Our first night we visited the Cork Grocers Club, a gentleman’s club established in the 1860s, of which I could find little information online except for the obituary of a barrister, my age, the first female full, rather than associate, member of the club. It was located in a side-alley, accessed via the barman by phone, who ushered us up a staircase bracketed by a chairlift, into a warren of modest, cosy rooms, empty save for our small lot. For generations, the elite of this city, barristers and shopkeepers and middle managers, entangled by marriage and neighbourly proximity, whispered deals and angled for gossip under pastoral paintings of horses and black-and-white photos of fishing trips, across small tables on cast-iron legs in the shape of mermaids. In the vast snooker room hung a brace of cues, each labeled and locked in place, awaiting for the return of their owners.

The next evening, we visited a friend. The entrance on Sunday’s Well is unmarked, a black door that opens unto a narrow stairwell leading down into a half-wild garden overlooking the river. Remains of a feast lay on the table: lumps of ravaged cheese, half-eaten fruit, the ends of loaves, prawn shells piled into a bowl. Geese flew overhead, in trios and quintets, while a bat flitted in and out of the trees from which unseen apples fall, thump, thump. Pouring wine and clearing dishes, our curly-haired host tossed out anecdotes and bon mots, anarchic and mischievous: Pan, impatient with anything but fun, good humour, conviviality.

Another evening we went to see a minor bard. In the venue, thirty attendees, rather than once-customary hundreds. While he sang of love as if his audience were lords and ladies, we ordered cocktails, hailing the bartender by switching on a red light. A tender voice lifts in a vast room as lights flicker on and off. Afterwards we visited a pub, entering by alley, to visit a publican friend of my late father-in-law. A ragtag bunch of musicians, from all over Europe, popped in and played in another room. Otherwise, dark and empty, the hissing of taps, the ghosts of patrons. The following week pubs would re-open, only to close two weeks later.
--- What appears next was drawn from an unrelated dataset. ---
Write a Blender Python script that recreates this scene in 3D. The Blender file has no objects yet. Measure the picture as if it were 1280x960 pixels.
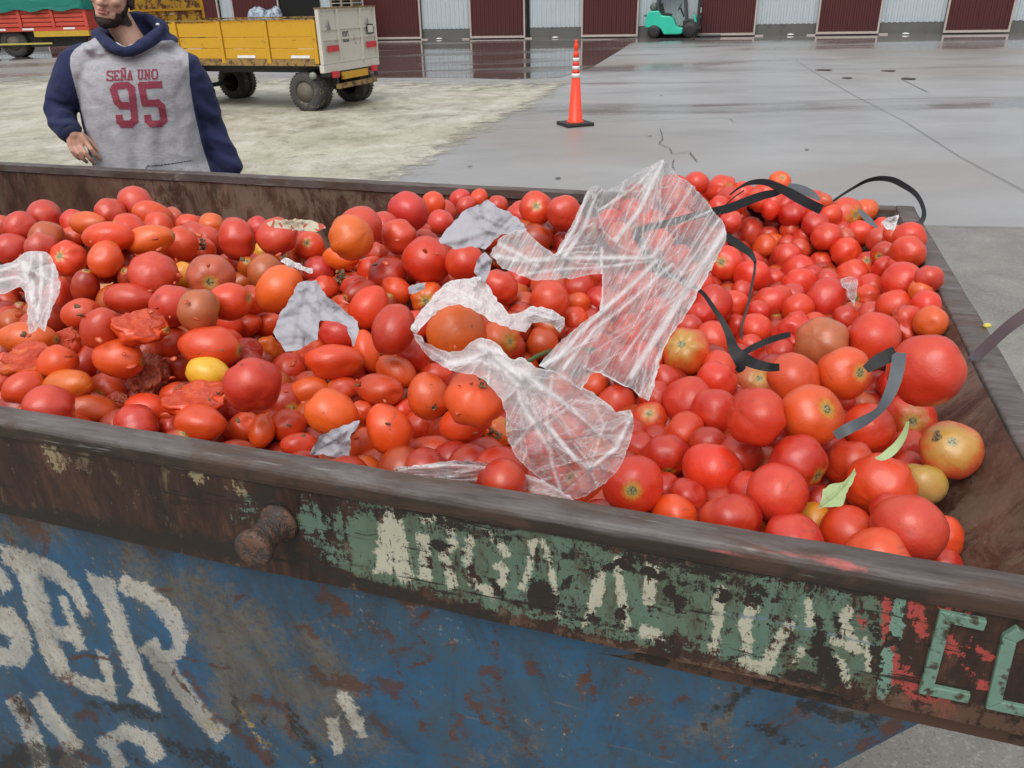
import bpy, bmesh, math, random
import numpy as np
from mathutils import Vector, Matrix, noise
from mathutils.bvhtree import BVHTree
random.seed(7); rng = np.random.default_rng(7)
S = bpy.context.scene
C = S.collection
# ------------------------------------------------------------------ camera
F = 985.0; TH = math.radians(26.2); RO = math.radians(1.4); HC = 1.75
fw = np.array([0, math.cos(TH), -math.sin(TH)]); r0 = np.array([1, 0, 0.]); u0 = np.cross(r0, fw)
rt = r0*math.cos(RO) - u0*math.sin(RO); up = u0*math.cos(RO) + r0*math.sin(RO)
CP = np.array([0, 0, HC])
cd = bpy.data.cameras.new('camera'); cam = bpy.data.objects.new('camera', cd); C.objects.link(cam)
cd.sensor_width = 36; cd.lens = 36*F/1280; cd.clip_start = .05; cd.clip_end = 900
cam.matrix_world = Matrix([[rt[0], up[0], -fw[0], 0], [rt[1], up[1], -fw[1], 0], [rt[2], up[2], -fw[2], HC], [0, 0, 0, 1]])
S.camera = cam
cd.dof.use_dof = False
# ------------------------------------------------------------------ light
SUN_EL, SUN_ROT = math.radians(52), math.radians(200)
w = bpy.data.worlds.new('World'); S.world = w; w.use_nodes = True
nt = w.node_tree; nt.nodes.clear()
sky = nt.nodes.new('ShaderNodeTexSky'); sky.sky_type = 'NISHITA'; sky.sun_disc = False
sky.sun_elevation = SUN_EL; sky.sun_rotation = SUN_ROT; sky.dust_density = 4; sky.air_density = 1.0
hs = nt.nodes.new('ShaderNodeHueSaturation'); hs.inputs['Saturation'].default_value = .16
mx = nt.nodes.new('ShaderNodeMix'); mx.data_type = 'RGBA'; mx.inputs[0].default_value = .55
mx.inputs[7].default_value = (8.2, 8.5, 8.9, 1)
bg = nt.nodes.new('ShaderNodeBackground'); bg.inputs[1].default_value = .11
wo = nt.nodes.new('ShaderNodeOutputWorld')
nt.links.new(sky.outputs[0], hs.inputs['Color']); nt.links.new(hs.outputs[0], mx.inputs[6])
tc = nt.nodes.new('ShaderNodeTexCoord'); sx = nt.nodes.new('ShaderNodeSeparateXYZ'); nt.links.new(tc.outputs['Generated'], sx.inputs[0])
mr = nt.nodes.new('ShaderNodeMapRange'); mr.inputs[1].default_value = 0; mr.inputs[2].default_value = 1; mr.inputs[3].default_value = .50; mr.inputs[4].default_value = 1.5   # overcast sky: zenith three times the horizon
nt.links.new(sx.outputs[2], mr.inputs[0]); vm = nt.nodes.new('ShaderNodeVectorMath'); vm.operation = 'SCALE'; nt.links.new(mx.outputs[2], vm.inputs[0]); nt.links.new(mr.outputs[0], vm.inputs['Scale'])
nt.links.new(vm.outputs[0], bg.inputs[0]); nt.links.new(bg.outputs[0], wo.inputs[0])
sl = bpy.data.lights.new('sun', 'SUN'); sl.energy = 1.4; sl.angle = math.radians(38); sl.color = (1, .97, .92)
so = bpy.data.objects.new('sun', sl); C.objects.link(so)
sd = Vector((math.sin(SUN_ROT)*math.cos(SUN_EL), math.cos(SUN_ROT)*math.cos(SUN_EL), math.sin(SUN_EL)))
so.rotation_euler = sd.to_track_quat('Z', 'Y').to_euler()
S.view_settings.view_transform = 'Standard'; S.view_settings.look = 'None'
S.view_settings.exposure = 0.15; S.view_settings.gamma = 1
S.cycles.max_bounces = 10; S.cycles.transparent_max_bounces = 24; S.cycles.use_denoising = True

# ------------------------------------------------------------------ photo geometry helpers
def ray(x, y): return fw + rt*((x-640)/F) - up*((y-480)/F)
def atz(x, y, z):
    d = ray(x, y); return CP + d*((z-HC)/d[2])
def atd(x, y, d): return CP + ray(x, y)*d
def atplane(x, y, n, k):
    d = ray(x, y); n = np.asarray(n, float); return CP + d*((k-CP@n)/(d@n))
def rays(xs, ys): return fw + np.multiply.outer((xs-640)/F, rt) - np.multiply.outer((ys-480)/F, up)
def topx(P):
    q = np.asarray(P, float) - CP; z = q@fw
    return 640+F*(q@rt)/z, 480-F*(q@up)/z, z
A0 = math.radians(-18.75)
e1 = np.array([math.cos(A0), math.sin(A0), 0]); e2 = np.array([-math.sin(A0), math.cos(A0), 0])
H = 1.15

# ------------------------------------------------------------------ object helpers
def link(name, me, parent=None, mats=(), smooth=False):
    o = bpy.data.objects.new(name, me); C.objects.link(o)
    if parent is not None: o.parent = parent
    for m in mats: me.materials.append(m)
    if smooth: me.shade_smooth()
    return o
def tag(o, label=None, cat=None, group=None, kind=None):
    if label: o['label'] = label
    if cat: o['category'] = cat
    if group: o['group'] = group
    if kind: o['kind'] = kind
    return o
def empty(name, loc, rz=0, **k):
    o = bpy.data.objects.new(name, None); C.objects.link(o); o.location = loc; o.rotation_euler = (0, 0, rz)
    o.empty_display_size = .1
    return tag(o, **k)
class MB:
    def __init__(s): s.v = []; s.f = []; s.m = []
    def add(s, vs, fs, mi=0):
        b = len(s.v); s.v += [tuple(map(float, v)) for v in vs]
        s.f += [tuple(b+i for i in f) for f in fs]; s.m += [mi]*len(fs); return s
    def box(s, x0, x1, y0, y1, z0, z1, mi=0):
        vs = [(x, y, z) for z in (z0, z1) for y in (y0, y1) for x in (x0, x1)]
        return s.add(vs, [(0, 2, 3, 1), (4, 5, 7, 6), (0, 1, 5, 4), (2, 6, 7, 3), (0, 4, 6, 2), (1, 3, 7, 5)], mi)
    def hexa(s, p, mi=0):  # 8 pts: bottom ring 4, top ring 4
        return s.add(p, [(3, 2, 1, 0), (4, 5, 6, 7), (0, 1, 5, 4), (1, 2, 6, 5), (2, 3, 7, 6), (3, 0, 4, 7)], mi)
    def lathe(s, prof, c=(0, 0, 0), ax='z', n=24, mi=0, caps=True):
        vs = []; fs = []
        for r, h in prof:
            for i in range(n):
                a = 2*math.pi*i/n; p = (r*math.cos(a), r*math.sin(a), h)
                if ax == 'y': p = (p[0], p[2], p[1])
                if ax == 'x': p = (p[2], p[0], p[1])
                vs.append((p[0]+c[0], p[1]+c[1], p[2]+c[2]))
        for k in range(len(prof)-1):
            for i in range(n):
                j = (i+1) % n; fs.append((k*n+i, k*n+j, (k+1)*n+j, (k+1)*n+i))
        if caps: fs.append(tuple(range(n-1, -1, -1))); fs.append(tuple((len(prof)-1)*n+i for i in range(n)))
        return s.add(vs, fs, mi)
    def tube(s, pts, rads, n=10, mi=0, flat=1.0, caps=True):
        pts = [Vector(p) for p in pts]; vs = []; fs = []
        if not hasattr(rads, '__len__'): rads = [rads]*len(pts)
        pu = None
        P = []; R = []
        if caps == 'round':
            d0 = (pts[0]-pts[1]).normalized(); d1 = (pts[-1]-pts[-2]).normalized()
            for k in (.95, .7, .35): P.append(pts[0]+d0*rads[0]*k); R.append(rads[0]*math.sqrt(1-k*k))
            P += pts; R += list(rads)
            for k in (.35, .7, .95): P.append(pts[-1]+d1*rads[-1]*k); R.append(rads[-1]*math.sqrt(1-k*k))
        else: P, R = pts, list(rads)
        for i, p in enumerate(P):
            t = (P[min(i+1, len(P)-1)]-P[max(i-1, 0)]).normalized()
            if pu is None: pu = t.orthogonal().normalized()
            pu = (pu - t*pu.dot(t)).normalized(); q = t.cross(pu)
            for j in range(n):
                a = 2*math.pi*j/n; vs.append(p+(pu*math.cos(a)+q*math.sin(a)*flat)*R[i])
        for i in range(len(P)-1):
            for j in range(n):
                k = (j+1) % n; fs.append((i*n+j, i*n+k, (i+1)*n+k, (i+1)*n+j))
        fs.append(tuple(range(n-1, -1, -1))); fs.append(tuple((len(P)-1)*n+j for j in range(n)))
        return s.add(vs, fs, mi)
    def ell(s, c, r, R=None, n=20, mi=0):
        vs = []; fs = []; m = n//2+1
        for k in range(m+1):
            a = math.pi*k/m
            for j in range(n):
                b = 2*math.pi*j/n; p = Vector((r[0]*math.sin(a)*math.cos(b), r[1]*math.sin(a)*math.sin(b), r[2]*math.cos(a)))
                if k in (0, m): p = Vector((1e-4*math.cos(b), 1e-4*math.sin(b), r[2]*math.cos(a)))
                if R is not None: p = R @ p
                vs.append(p+Vector(c))
        for k in range(m):
            for j in range(n):
                q = (j+1) % n; fs.append((k*n+j, (k+1)*n+j, (k+1)*n+q, k*n+q))
        fs.append(tuple(range(n))); fs.append(tuple(m*n+j for j in range(n-1, -1, -1)))
        return s.add(vs, fs, mi)
    def mesh(s, name):
        me = bpy.data.meshes.new(name); me.from_pydata(s.v, [], s.f); me.polygons.foreach_set('material_index', s.m); me.update(); return me
    def build(s, name, mats, parent=None, smooth=False, bevel=0, seg=2, label=None):
        if not isinstance(mats, (list, tuple)): mats = [mats]
        o = link(name, s.mesh(name), parent, mats, smooth)
        if bevel:
            b = o.modifiers.new('bevel', 'BEVEL'); b.width = bevel; b.segments = seg; b.limit_method = 'ANGLE'; b.angle_limit = .6
        if label: o['label'] = label
        return o

# ------------------------------------------------------------------ material helpers
class NT:
    def __init__(s, name, disp=False):
        s.m = bpy.data.materials.new(name); s.m.use_nodes = True; s.t = s.m.node_tree; s.t.nodes.clear()
        s.out = s.t.nodes.new('ShaderNodeOutputMaterial'); s.b = s.t.nodes.new('ShaderNodeBsdfPrincipled')
        s.t.links.new(s.b.outputs[0], s.out.inputs[0])
    def n(s, ty, **k):
        d = s.t.nodes.new('ShaderNode'+ty)
        for a, v in k.items(): setattr(d, a, v)
        return d
    def L(s, a, b): s.t.links.new(a, b)
    def setv(s, inp, v):
        if isinstance(v, bpy.types.NodeSocket): s.L(v, inp)
        elif isinstance(v, (tuple, list)) and len(v) == 3 and inp.type == 'RGBA': inp.default_value = (*v, 1)
        else: inp.default_value = v
    def coord(s, kind='Object', scale=(1, 1, 1), rot=(0, 0, 0), vec=None):
        if vec is None: vec = s.n('TexCoord').outputs[kind]
        mp = s.n('Mapping'); mp.inputs['Scale'].default_value = scale; mp.inputs['Rotation'].default_value = rot
        s.L(vec, mp.inputs[0]); return mp.outputs[0]
    def noise(s, scale, vec=None, detail=4, rough=.55, dist=0, out=0):
        d = s.n('TexNoise'); d.inputs['Scale'].default_value = scale; d.inputs['Detail'].default_value = detail
        d.inputs['Roughness'].default_value = rough; d.inputs['Distortion'].default_value = dist
        if vec is None: vec = s.coord()
        s.L(vec, d.inputs['Vector']); return d.outputs[out]
    def ramp(s, fac, stops):
        d = s.n('ValToRGB'); s.L(fac, d.inputs[0]); e = d.color_ramp.elements
        while len(e) < len(stops): e.new(.5)
        for i, (p, c) in enumerate(stops):
            e[i].position = p; e[i].color = (*c, 1) if hasattr(c, '__len__') else (c, c, c, 1)
        return d.outputs[0]
    def mix(s, fac, a, b, mode='MIX'):
        d = s.n('Mix', data_type='RGBA', blend_type=mode); s.setv(d.inputs[0], fac); s.setv(d.inputs[6], a); s.setv(d.inputs[7], b); return d.outputs[2]
    def math(s, op, a, b=0, c=None, clamp=False):
        d = s.n('Math', operation=op, use_clamp=clamp); s.setv(d.inputs[0], a); s.setv(d.inputs[1], b)
        if c is not None: s.setv(d.inputs[2], c)
        return d.outputs[0]
    def attr(s, name, out='Fac'):
        d = s.n('Attribute'); d.attribute_name = name; return d.outputs[out]
    def step(s, v, at, wdt=.05):
        d = s.n('MapRange', interpolation_type='SMOOTHSTEP'); s.setv(d.inputs[0], v); d.inputs[1].default_value = at-wdt; d.inputs[2].default_value = at+wdt
        return d.outputs[0]
    def bump(s, h, strength=.3, dist=.01, normal=None):
        d = s.n('Bump'); d.inputs['Strength'].default_value = strength; d.inputs['Distance'].default_value = dist
        s.L(h, d.inputs['Height'])
        if normal is not None: s.L(normal, d.inputs['Normal'])
        s.L(d.outputs[0], s.b.inputs['Normal']); return d.outputs[0]
    def set(s, **k):
        for a, v in k.items(): s.setv(s.b.inputs[a.replace('_', ' ')], v)
        return s.m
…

Every evening some random detail surprised me: the chairlift, the thumping apples, a singer’s phrasing. Isn’t that the point of travel, to be surprised? To feel what you thought of as the true extent of yourself brushing against the mysteries of people, city, universe? One is not so self-contained, although one often lives as if one is divorced from nature and environment, staring into screens, cultivating an audience however small, and being an audience for others. Too often I’m a “personality”, attached to an avatar, a series of images, words, links, and memes that somehow alluded to a self that I did not recognise in those times when I was sad and regretful. It was then a relief to get away from my screen, and to feel again a city, unfolding mazelike under my feet, as I turned left and right, following a map of my desires, whose dimensions were known only by chance and wonder.